Saturday, July 12, 2008

for by grace are ye saved through faith; and that not of yourselves: it is the gift of God

What a gift we have in knowing God! My God, who is holy, and just in all His actions, has chosen to make Himself known to my heart. This is gracious, this is romantic, this is the very personification of love. And yet, I choose to refuse the fullness of such a gift, to be satisfied with mere knowledge when I have the opportunity to experience intimate acquaintance. I don’t understand this. It’s as if I think that I can have either one or the other, that I could either know God, or know about God. This is so ludicrous. I know that the only true understanding I can have comes by way of the Holy Spirit’s revelation. I must submit my knowledge and opinion to Him for discernment and completion. May I seek God in a way that indicates that I believe that He is still alive.

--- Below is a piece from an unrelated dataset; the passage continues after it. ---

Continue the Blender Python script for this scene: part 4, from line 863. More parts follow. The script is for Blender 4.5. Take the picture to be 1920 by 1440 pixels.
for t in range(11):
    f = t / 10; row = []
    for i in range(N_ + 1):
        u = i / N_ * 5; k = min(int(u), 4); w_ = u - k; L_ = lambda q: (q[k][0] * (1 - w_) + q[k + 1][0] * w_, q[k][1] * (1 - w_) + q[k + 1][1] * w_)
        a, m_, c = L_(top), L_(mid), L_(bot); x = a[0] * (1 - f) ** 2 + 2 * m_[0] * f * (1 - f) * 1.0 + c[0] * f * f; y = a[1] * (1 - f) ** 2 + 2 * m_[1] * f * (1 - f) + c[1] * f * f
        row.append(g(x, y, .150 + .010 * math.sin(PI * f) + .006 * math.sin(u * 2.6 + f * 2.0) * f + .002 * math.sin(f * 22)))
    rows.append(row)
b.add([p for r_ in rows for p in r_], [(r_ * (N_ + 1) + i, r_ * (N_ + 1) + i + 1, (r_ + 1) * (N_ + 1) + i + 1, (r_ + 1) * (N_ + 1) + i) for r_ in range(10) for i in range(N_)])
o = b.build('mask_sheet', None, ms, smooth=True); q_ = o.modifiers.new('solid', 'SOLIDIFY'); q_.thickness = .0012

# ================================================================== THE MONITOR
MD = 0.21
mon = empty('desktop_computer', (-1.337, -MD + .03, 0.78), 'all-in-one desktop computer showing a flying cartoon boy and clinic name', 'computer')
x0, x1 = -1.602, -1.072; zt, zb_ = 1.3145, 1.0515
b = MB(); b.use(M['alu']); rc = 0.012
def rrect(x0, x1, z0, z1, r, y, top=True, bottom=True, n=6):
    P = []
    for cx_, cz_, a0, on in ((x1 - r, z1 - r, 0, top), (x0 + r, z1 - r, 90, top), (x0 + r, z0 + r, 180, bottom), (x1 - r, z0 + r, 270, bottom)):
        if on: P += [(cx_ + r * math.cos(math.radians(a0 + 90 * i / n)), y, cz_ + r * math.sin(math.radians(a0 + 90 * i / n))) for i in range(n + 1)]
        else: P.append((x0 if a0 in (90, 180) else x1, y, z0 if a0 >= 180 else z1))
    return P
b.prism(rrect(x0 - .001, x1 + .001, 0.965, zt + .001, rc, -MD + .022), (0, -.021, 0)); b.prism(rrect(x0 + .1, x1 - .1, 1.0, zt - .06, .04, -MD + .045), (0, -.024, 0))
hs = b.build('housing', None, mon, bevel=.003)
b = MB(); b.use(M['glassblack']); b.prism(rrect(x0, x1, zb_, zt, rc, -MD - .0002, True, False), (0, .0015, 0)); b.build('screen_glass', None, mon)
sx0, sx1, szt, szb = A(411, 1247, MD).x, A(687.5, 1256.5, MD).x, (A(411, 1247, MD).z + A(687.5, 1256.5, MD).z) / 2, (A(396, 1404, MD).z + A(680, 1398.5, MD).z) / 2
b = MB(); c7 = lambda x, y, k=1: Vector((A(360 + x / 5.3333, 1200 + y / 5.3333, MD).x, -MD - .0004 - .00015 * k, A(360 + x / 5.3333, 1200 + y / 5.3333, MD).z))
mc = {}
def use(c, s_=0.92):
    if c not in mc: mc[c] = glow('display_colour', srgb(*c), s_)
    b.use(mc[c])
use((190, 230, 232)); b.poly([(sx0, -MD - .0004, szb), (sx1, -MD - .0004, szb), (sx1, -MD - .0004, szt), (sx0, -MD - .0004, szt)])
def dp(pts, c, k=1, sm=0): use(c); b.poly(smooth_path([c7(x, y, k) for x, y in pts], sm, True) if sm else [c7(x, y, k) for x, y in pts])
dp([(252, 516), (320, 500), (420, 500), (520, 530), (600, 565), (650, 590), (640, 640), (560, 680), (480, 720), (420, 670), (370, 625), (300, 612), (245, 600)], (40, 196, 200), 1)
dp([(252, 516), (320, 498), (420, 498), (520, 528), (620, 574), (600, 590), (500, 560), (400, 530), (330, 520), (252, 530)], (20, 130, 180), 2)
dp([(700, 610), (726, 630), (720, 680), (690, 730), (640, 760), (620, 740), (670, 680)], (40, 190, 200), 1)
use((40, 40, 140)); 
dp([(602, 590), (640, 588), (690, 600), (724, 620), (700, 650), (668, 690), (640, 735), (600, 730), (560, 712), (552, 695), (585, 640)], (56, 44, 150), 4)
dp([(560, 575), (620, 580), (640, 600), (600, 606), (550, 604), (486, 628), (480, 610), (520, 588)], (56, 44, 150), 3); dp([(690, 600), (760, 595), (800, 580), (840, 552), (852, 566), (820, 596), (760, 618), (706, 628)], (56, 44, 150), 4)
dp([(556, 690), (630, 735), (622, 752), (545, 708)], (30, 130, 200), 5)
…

Sometimes I read the Bible as if it is a eulogy, as if I am reading about a great historical figure who once was. God is real and he is here! I know Him!! He has revealed himself to me in ways that are altogether unnatural and unimaginable. Throughout history, people have worshipped stone images and engraving, but I worship a God who sits in His holy temple at this very moment. This is a God who has made a temple for His Spirit in my own body. He is alive and He is speaking to me right now. He is revealing Himself constantly, graciously revealing to me the secret wisdom that can only be known through acquaintance with His Spirit. I am weak, and I am unwilling, but He is so strong. He overcomes my distant and unwilling heart and turns it to praise. I have never been righteous, and I have never sought holiness, but holiness sought me and he has raised me up with Himself that I might become like Him! He has given me power that I might glorify the name which has saved me, and all this when I was satisfied in my sin. May he continue to pour out His grace. May He continue to save me from the reckless comfort that I have found in unrighteousness, that I might know Him better.

4 comments:

Cami said...

AMEN. God actually reminded me of this yesterday. It was a great feeling.

Rich said...

Amen to this my friend.

A Regular Worshipper said...

Markus... this is right on brother! I'm going to link you from my blog... http://lukemillerpsalms.blogspot.com.

TheBoyd said...

Question:
Do you think it is possible to serve God and not worship Him? Does your heart have to be set on praising and worshiping Him to also truly serve Him?